# [Written task]
Where does the string "refpx" appear? Copy every line of the entries below that holds it.

# [Raw data]
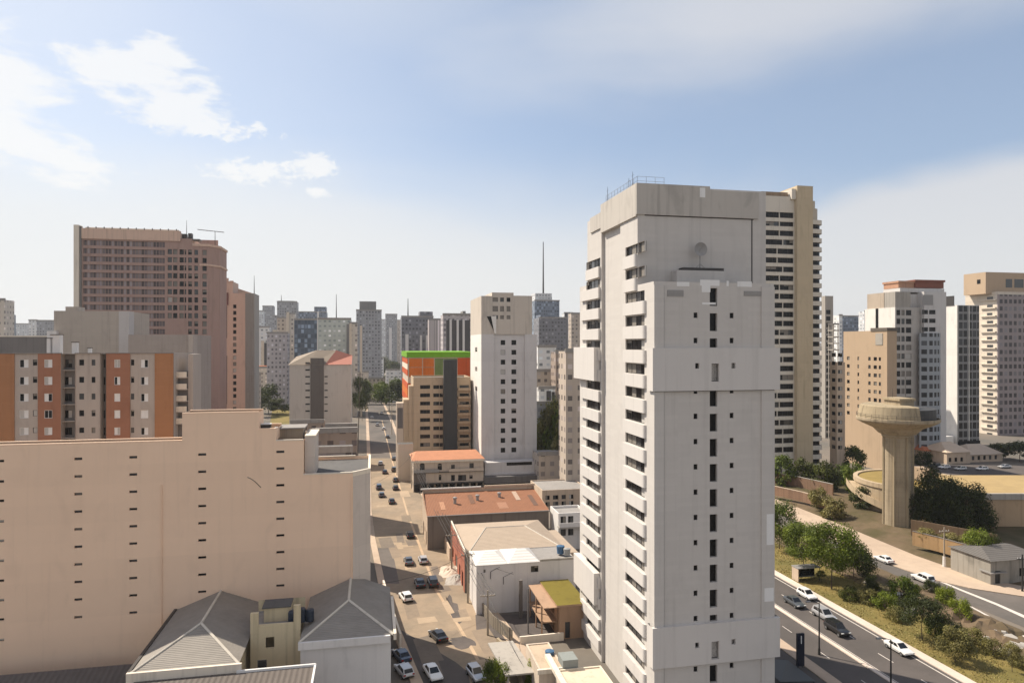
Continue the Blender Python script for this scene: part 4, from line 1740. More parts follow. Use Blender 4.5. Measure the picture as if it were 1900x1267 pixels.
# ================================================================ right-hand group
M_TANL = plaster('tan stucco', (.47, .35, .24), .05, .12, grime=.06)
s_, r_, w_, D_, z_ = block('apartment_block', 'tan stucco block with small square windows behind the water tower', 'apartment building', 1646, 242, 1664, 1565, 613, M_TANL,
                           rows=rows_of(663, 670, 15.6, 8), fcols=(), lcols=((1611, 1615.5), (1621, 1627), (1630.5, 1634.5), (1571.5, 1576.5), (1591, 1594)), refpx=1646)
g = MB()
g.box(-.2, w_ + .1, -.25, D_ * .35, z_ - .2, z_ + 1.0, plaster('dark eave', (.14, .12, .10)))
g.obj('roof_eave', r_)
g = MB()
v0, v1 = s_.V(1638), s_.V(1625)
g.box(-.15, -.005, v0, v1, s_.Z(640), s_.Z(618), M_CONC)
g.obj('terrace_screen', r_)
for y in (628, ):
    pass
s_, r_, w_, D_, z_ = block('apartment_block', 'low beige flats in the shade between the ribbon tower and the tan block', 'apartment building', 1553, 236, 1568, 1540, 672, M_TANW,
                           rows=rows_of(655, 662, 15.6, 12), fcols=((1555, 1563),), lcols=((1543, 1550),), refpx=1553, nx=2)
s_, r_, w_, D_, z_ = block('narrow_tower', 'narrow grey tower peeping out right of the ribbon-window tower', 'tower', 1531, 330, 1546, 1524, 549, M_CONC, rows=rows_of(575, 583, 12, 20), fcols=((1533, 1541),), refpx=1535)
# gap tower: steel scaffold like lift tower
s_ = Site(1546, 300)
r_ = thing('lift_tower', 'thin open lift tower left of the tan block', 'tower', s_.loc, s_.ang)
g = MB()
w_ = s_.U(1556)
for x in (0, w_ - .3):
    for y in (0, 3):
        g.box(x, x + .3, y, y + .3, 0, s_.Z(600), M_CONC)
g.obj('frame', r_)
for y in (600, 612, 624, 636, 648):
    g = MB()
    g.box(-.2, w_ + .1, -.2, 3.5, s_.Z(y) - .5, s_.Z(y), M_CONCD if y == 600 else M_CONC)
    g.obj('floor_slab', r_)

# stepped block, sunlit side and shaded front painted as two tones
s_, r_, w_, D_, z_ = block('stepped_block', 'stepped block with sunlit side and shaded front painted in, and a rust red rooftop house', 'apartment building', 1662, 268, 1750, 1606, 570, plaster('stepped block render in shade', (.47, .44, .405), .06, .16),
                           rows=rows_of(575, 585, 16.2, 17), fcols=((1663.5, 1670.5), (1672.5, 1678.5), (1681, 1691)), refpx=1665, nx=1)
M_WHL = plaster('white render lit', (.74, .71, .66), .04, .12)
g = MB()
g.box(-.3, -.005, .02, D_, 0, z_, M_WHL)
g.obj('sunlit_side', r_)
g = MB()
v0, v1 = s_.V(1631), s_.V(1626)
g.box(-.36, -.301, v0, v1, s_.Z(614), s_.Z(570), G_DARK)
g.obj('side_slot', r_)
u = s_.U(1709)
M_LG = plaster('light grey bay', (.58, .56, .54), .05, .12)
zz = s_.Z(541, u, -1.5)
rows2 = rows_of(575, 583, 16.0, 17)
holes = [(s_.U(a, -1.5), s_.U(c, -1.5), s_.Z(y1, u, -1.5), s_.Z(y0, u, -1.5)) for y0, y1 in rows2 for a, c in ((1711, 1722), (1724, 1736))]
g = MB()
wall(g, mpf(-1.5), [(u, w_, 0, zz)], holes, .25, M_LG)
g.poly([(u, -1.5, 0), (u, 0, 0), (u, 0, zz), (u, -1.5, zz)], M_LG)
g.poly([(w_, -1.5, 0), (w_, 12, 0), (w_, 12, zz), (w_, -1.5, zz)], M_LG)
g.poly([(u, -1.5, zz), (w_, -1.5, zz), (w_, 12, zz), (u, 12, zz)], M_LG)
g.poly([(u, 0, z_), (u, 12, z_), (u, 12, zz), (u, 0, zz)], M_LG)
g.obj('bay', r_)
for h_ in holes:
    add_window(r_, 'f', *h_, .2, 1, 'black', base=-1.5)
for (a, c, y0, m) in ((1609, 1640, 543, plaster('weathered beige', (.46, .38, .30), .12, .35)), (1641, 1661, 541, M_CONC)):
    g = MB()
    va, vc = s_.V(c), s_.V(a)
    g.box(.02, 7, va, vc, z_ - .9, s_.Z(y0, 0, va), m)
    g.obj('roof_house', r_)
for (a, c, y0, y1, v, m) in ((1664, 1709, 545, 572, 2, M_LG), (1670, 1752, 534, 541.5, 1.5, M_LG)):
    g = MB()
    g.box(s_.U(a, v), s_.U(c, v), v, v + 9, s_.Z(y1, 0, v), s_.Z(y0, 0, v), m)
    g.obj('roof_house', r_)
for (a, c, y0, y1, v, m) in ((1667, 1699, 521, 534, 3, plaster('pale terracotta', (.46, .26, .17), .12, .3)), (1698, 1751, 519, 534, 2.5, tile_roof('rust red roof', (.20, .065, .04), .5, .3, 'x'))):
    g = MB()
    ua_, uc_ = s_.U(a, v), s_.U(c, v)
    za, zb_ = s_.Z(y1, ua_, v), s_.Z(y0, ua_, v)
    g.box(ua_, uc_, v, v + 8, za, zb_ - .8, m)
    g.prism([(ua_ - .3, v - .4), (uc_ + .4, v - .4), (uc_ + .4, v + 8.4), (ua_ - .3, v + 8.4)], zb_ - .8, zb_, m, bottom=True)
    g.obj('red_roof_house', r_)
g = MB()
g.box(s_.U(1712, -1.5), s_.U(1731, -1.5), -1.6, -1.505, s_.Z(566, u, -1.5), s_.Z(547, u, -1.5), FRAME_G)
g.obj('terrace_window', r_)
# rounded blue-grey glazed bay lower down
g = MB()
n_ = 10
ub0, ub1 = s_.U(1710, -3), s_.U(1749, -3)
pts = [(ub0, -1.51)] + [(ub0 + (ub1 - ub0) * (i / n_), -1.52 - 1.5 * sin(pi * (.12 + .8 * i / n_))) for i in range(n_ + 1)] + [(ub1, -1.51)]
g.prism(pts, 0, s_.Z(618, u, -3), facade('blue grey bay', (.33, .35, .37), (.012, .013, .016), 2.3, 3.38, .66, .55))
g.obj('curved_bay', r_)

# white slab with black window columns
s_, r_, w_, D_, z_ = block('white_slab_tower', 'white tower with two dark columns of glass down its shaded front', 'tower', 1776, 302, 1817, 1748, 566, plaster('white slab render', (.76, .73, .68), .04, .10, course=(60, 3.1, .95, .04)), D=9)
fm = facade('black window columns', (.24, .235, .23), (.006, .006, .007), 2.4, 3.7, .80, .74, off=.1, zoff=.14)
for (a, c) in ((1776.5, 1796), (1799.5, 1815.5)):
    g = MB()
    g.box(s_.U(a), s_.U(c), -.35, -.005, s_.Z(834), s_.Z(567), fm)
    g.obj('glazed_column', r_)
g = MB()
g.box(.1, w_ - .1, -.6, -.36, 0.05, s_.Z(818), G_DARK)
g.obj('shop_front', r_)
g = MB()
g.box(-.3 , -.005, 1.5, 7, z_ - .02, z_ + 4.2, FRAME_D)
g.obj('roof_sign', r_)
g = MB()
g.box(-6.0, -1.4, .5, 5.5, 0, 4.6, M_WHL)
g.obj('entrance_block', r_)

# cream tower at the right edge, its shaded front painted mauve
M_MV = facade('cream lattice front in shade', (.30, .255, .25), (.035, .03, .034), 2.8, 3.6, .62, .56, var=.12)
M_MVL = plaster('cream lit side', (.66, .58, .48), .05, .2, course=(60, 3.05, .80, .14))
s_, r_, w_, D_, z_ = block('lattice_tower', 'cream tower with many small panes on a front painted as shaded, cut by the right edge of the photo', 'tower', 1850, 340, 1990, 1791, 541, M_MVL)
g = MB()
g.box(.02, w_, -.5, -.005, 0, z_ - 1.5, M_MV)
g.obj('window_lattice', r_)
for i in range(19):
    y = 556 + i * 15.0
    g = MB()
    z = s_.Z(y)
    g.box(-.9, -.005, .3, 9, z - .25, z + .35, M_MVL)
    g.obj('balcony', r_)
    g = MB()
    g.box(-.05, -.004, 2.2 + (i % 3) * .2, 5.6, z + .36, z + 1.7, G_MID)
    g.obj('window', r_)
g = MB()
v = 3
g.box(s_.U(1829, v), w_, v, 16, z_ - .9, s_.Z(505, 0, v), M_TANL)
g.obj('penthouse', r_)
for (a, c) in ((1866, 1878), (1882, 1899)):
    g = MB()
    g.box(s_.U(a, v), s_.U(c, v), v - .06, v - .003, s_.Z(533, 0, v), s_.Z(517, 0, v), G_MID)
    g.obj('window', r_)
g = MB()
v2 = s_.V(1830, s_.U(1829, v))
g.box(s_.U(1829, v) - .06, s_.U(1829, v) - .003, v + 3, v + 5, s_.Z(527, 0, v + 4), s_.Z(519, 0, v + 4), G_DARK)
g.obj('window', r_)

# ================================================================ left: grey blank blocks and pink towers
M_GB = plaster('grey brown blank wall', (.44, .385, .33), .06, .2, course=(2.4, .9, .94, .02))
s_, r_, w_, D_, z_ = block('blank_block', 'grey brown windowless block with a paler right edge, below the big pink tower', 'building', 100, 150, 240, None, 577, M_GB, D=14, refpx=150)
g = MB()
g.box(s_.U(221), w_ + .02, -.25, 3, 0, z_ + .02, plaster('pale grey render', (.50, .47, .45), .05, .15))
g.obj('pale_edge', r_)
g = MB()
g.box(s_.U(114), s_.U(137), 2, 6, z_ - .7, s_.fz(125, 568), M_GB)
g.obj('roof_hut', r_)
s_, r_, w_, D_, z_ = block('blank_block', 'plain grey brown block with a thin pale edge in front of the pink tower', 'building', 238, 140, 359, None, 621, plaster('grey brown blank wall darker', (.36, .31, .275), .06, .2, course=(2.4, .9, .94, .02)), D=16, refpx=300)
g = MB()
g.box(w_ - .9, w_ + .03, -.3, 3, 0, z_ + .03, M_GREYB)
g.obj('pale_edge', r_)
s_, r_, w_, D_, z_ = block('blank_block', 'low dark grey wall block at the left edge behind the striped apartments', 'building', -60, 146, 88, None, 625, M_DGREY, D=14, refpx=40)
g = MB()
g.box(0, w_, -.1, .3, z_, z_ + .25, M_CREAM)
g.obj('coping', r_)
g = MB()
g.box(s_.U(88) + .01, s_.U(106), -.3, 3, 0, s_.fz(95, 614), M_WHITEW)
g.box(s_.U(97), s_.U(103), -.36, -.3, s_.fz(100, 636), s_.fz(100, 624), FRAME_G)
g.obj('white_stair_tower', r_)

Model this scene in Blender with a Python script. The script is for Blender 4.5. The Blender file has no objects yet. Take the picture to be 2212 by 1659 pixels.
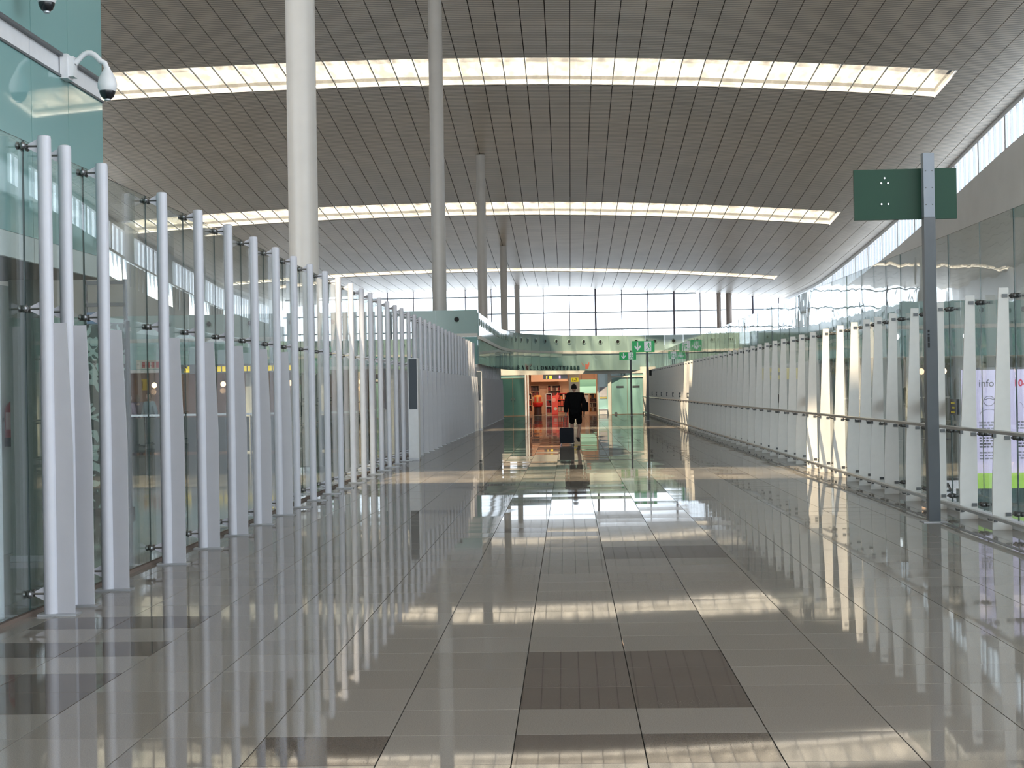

# [Full output]
                           rows=rows_of(663, 670, 15.6, 8), fcols=(), lcols=((1611, 1615.5), (1621, 1627), (1630.5, 1634.5), (1571.5, 1576.5), (1591, 1594)), refpx=1646)
                           rows=rows_of(655, 662, 15.6, 12), fcols=((1555, 1563),), lcols=((1543, 1550),), refpx=1553, nx=2)
s_, r_, w_, D_, z_ = block('narrow_tower', 'narrow grey tower peeping out right of the ribbon-window tower', 'tower', 1531, 330, 1546, 1524, 549, M_CONC, rows=rows_of(575, 583, 12, 20), fcols=((1533, 1541),), refpx=1535)
                           rows=rows_of(575, 585, 16.2, 17), fcols=((1663.5, 1670.5), (1672.5, 1678.5), (1681, 1691)), refpx=1665, nx=1)
s_, r_, w_, D_, z_ = block('blank_block', 'grey brown windowless block with a paler right edge, below the big pink tower', 'building', 100, 150, 240, None, 577, M_GB, D=14, refpx=150)
s_, r_, w_, D_, z_ = block('blank_block', 'plain grey brown block with a thin pale edge in front of the pink tower', 'building', 238, 140, 359, None, 621, plaster('grey brown blank wall darker', (.36, .31, .275), .06, .2, course=(2.4, .9, .94, .02)), D=16, refpx=300)
s_, r_, w_, D_, z_ = block('blank_block', 'low dark grey wall block at the left edge behind the striped apartments', 'building', -60, 146, 88, None, 625, M_DGREY, D=14, refpx=40)